If the accumulative balance of the company's statutory common reserve is not enough to make up for the losses of the company of the previous year, the current year's profits shall first be used for making up the losses before the statutory common reserve is drawn therefrom according to the provisions of the preceding paragraph. After the company draws the statutory common reserve from the after-tax profits, it may, upon a resolution made by the shareholders' meeting, draw a discretionary common reserve from the after-tax profits. After the losses have been made up and common reserves have been drawn, a limited liability company shall distribute the remaining profits according to Article 35 of this Law; a joint stock limited company shall distribute the remaining profits in light of the proportions of shares held by shareholders, unless it is not permitted in the articles of association to distribute profits according to the proportions of shares held by shareholders.

If the shareholders' meeting, shareholders' assembly or board of directors distributes the profits by violating the provisions of the preceding paragraph before the losses are made up and the statutory common reserves are drawn, the profits distributed must be refunded to the company. No profit may be distributed for the company's shares held by this company.

Article 168 The premium of a joint stock limited company from the issuance of stocks at a price above the par value of the stocks, and other incomes listed in the capital accumulation fund according to provisions of the treasury department of the State Council shall be listed as the capital accumulation funds of the company.

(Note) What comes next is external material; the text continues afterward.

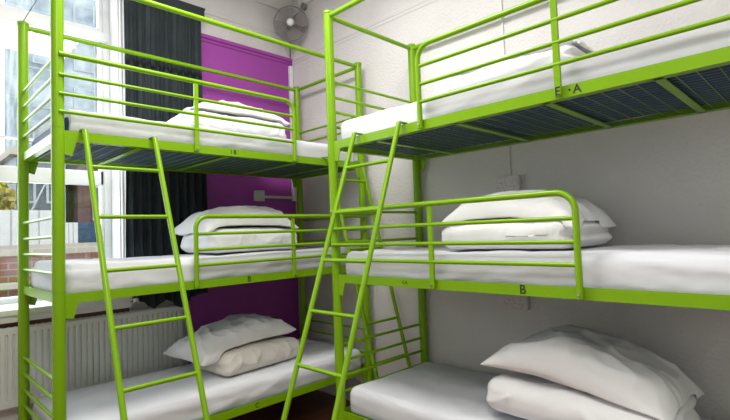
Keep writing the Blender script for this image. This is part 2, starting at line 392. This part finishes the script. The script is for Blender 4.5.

Article 169 The capital accumulation funds of the company shall be used for making up losses, expanding the production and business scale or increasing the registered capital of the company. But the capital accumulation funds shall not be used for making up the company's losses.
When the statutory common reserve is changed to capital, the remainder of the common reserve shall not be less than 25 % of the registered capital prior to the increase.